William Conger at Studio Vendome Projects
September 18 – October 24 2014
(exhibition closed earlier than scheduled)
30 Grand Street (between Thompson Street and Sixth Avenue)
New York City, 646 650 2466
Before art magazines and the Internet flattened out the world and made us aware, perhaps overly so, of what artists everywhere were doing, artists developed their vision in dialogue with the place where they lived. As many know, Chicago had its own flavor of Pop Art in the 1960s and ‘70s: Imagism. Less well known are the many abstract artists there at the same time, engaged in loose but vital conversations with each other and other artists. Amongst them were Roland Ginzel, Thomas Kapsalis, Miyoko Ito, Richard Loving, and William Conger, whose recent works were recently on view in an exhibition organized by Saul Ostrow.
Simultaneously joyful and meditative, Conger’s paintings eschew anything that could be called outright representational. Yet consistently, insistently, they present a clearly identifiable space, albeit one defined by extremely flat perspective. The paint, oil for the larger works and gouache for the smaller ones, is applied with small careful strokes in thin blended colors, which then gently add up to large undulating planes of muted color. These large areas are, in turn, bounded and intersected by thick lines that are similarly, if less expansively, multicolored. The resulting images are oddly organic, strangely familiar, and resonate with undeniable emotional undertones. Perhaps it is simply human nature to try and ascribe recognizable objects to forms no matter how abstract, but Conger’s paintings elude the Rorschach test.

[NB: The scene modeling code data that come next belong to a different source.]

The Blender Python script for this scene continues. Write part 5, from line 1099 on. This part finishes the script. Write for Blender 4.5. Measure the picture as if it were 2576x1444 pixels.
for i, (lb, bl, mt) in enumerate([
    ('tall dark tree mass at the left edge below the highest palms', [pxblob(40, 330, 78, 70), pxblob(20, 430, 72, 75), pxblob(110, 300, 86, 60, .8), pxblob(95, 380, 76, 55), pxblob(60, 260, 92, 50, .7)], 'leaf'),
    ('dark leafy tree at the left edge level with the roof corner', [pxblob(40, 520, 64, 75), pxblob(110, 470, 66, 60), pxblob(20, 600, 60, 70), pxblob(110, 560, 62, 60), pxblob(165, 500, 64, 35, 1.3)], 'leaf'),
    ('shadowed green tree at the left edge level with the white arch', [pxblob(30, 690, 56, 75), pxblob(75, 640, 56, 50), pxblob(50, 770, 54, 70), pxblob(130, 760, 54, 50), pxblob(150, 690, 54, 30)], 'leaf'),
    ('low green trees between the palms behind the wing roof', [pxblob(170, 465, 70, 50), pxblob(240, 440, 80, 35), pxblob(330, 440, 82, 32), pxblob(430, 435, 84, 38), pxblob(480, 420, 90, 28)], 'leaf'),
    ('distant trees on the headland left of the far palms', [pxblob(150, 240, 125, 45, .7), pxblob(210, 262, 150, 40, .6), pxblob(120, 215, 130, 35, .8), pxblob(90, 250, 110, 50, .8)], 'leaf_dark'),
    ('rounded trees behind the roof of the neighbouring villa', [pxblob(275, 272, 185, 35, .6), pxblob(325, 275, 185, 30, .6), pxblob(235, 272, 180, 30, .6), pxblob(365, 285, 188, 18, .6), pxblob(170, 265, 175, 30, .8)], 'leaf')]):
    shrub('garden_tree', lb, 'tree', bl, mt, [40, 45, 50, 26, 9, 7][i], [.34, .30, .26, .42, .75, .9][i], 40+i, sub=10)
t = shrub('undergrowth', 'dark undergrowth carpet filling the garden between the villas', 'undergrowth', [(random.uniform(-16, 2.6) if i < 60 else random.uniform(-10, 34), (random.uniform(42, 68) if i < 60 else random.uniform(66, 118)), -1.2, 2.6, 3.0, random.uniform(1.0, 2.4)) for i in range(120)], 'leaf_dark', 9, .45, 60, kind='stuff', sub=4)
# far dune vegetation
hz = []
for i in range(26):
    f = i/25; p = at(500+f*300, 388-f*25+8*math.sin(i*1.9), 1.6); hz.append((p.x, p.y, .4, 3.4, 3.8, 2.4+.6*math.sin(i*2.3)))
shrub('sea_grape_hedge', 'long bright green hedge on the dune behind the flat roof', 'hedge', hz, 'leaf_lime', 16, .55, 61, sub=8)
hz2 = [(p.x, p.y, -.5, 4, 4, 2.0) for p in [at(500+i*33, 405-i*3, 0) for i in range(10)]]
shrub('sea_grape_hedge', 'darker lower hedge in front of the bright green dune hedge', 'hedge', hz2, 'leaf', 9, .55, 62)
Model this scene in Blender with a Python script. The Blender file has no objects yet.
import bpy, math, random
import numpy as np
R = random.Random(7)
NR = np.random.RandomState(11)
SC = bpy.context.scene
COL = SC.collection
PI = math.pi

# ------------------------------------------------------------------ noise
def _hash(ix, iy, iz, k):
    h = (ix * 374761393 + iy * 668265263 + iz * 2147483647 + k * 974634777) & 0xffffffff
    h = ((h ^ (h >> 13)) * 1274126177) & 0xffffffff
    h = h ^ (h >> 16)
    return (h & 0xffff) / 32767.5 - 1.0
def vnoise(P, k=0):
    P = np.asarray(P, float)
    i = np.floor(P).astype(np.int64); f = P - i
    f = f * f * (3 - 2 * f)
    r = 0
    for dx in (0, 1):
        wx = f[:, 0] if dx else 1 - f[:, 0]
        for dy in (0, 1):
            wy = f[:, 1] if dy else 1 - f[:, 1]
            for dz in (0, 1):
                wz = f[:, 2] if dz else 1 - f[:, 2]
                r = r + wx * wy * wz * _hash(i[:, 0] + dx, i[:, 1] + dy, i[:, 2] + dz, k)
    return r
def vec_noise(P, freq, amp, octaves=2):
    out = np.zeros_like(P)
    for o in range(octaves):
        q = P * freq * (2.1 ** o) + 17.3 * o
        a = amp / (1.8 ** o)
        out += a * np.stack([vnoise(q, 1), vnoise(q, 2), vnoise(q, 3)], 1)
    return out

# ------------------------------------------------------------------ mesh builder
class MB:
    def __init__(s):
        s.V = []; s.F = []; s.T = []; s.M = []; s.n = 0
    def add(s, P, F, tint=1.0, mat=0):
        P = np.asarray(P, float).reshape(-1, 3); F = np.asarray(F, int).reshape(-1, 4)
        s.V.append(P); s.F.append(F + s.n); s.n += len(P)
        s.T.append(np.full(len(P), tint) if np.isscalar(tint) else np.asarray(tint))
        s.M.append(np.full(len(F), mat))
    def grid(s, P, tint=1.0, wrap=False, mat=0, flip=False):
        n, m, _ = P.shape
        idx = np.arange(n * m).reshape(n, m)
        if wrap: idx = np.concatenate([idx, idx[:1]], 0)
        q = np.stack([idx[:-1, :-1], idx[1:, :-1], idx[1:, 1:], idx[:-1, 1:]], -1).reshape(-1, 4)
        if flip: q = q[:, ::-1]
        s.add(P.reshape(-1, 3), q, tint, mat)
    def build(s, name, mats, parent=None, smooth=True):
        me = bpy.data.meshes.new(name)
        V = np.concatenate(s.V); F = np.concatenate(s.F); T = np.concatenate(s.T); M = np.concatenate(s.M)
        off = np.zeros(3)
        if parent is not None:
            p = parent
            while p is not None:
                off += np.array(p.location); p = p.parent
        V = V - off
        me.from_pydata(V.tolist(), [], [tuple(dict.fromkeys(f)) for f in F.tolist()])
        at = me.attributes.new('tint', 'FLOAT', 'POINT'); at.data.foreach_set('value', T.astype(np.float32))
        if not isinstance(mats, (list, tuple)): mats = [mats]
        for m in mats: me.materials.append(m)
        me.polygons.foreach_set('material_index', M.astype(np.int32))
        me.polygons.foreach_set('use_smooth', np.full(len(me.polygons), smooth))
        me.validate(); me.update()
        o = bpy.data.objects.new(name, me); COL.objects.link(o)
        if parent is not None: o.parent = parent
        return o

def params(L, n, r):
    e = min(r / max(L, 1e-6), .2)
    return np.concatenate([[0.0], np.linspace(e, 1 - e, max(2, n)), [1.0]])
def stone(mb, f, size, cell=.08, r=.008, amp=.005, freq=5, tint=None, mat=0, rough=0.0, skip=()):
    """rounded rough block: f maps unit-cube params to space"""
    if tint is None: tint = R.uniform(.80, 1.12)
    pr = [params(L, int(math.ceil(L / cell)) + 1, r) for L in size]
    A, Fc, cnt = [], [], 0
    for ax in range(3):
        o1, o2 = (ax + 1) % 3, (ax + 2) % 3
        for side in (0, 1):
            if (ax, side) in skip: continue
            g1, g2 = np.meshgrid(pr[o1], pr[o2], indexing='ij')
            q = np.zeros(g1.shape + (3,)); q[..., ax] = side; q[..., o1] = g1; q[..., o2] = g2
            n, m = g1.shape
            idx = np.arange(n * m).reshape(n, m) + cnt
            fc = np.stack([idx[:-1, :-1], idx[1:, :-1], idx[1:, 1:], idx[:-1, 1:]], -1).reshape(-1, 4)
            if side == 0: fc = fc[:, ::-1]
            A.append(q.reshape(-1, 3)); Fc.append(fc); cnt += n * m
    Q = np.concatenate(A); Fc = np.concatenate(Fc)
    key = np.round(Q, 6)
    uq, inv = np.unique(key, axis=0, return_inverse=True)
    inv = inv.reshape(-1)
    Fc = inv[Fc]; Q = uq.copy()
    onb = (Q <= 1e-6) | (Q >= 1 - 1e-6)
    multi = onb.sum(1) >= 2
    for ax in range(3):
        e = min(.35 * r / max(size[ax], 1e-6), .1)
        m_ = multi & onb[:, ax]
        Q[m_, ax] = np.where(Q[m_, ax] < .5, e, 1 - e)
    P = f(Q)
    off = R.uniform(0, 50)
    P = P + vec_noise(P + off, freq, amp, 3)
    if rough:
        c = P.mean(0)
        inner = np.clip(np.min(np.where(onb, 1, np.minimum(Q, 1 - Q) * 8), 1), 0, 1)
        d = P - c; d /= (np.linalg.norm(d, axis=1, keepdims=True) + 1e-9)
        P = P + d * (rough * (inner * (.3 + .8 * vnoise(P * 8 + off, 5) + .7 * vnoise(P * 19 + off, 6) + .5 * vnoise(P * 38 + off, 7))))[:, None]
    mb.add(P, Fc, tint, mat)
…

Take, for instance, one of the larger paintings in the exhibition, the wonderful Dutchman (2011). Blue and violet geometric shapes make up a ground on which yellow, orange, red rounded forms (mostly) overlay. Gray-black lines, reminiscent of vine charcoal stick, weave in and out, behind and in front. The verticality of the canvas pushes a figurative reading — for a brief moment one might think Mickey Mouse on Owsley Acid — while the rounding of the forms and opalescent color leans decidedly more to thoughts of landscape. If this sounds confounding or unsettling, in person this dichotomy is much more likely to engender a sense of calm reflection. A tangential but related experience might be found viewing medieval stained-glass windows: shards of colored glass held together with lead present highly fragmented images that nonetheless imbue an overall feeling of wholeness.
Distant echoes and subtle influences clearly remain in Conger’s work from his early years in New Mexico looking at Raymond Jonson and other painters from the Transcendental Painting Group. Overall, however, Conger’s late works highlight the particular qualities of Chicago’s abstract style, favoring drawing and line over expressionistic brushwork resulting in there being more hand and less arm in the strokes. Imparting the impression of being a slower process, Chicago abstraction is less dependent on serendipity than its New York counterpart. There are exceptions, of course, and then one must also ask, if after 50 years as a major artist in Chicago, does Conger’s work look like the Chicago style, or does the Chicago style look like Conger’s work? A larger, more inclusive exhibition would be the way to find out.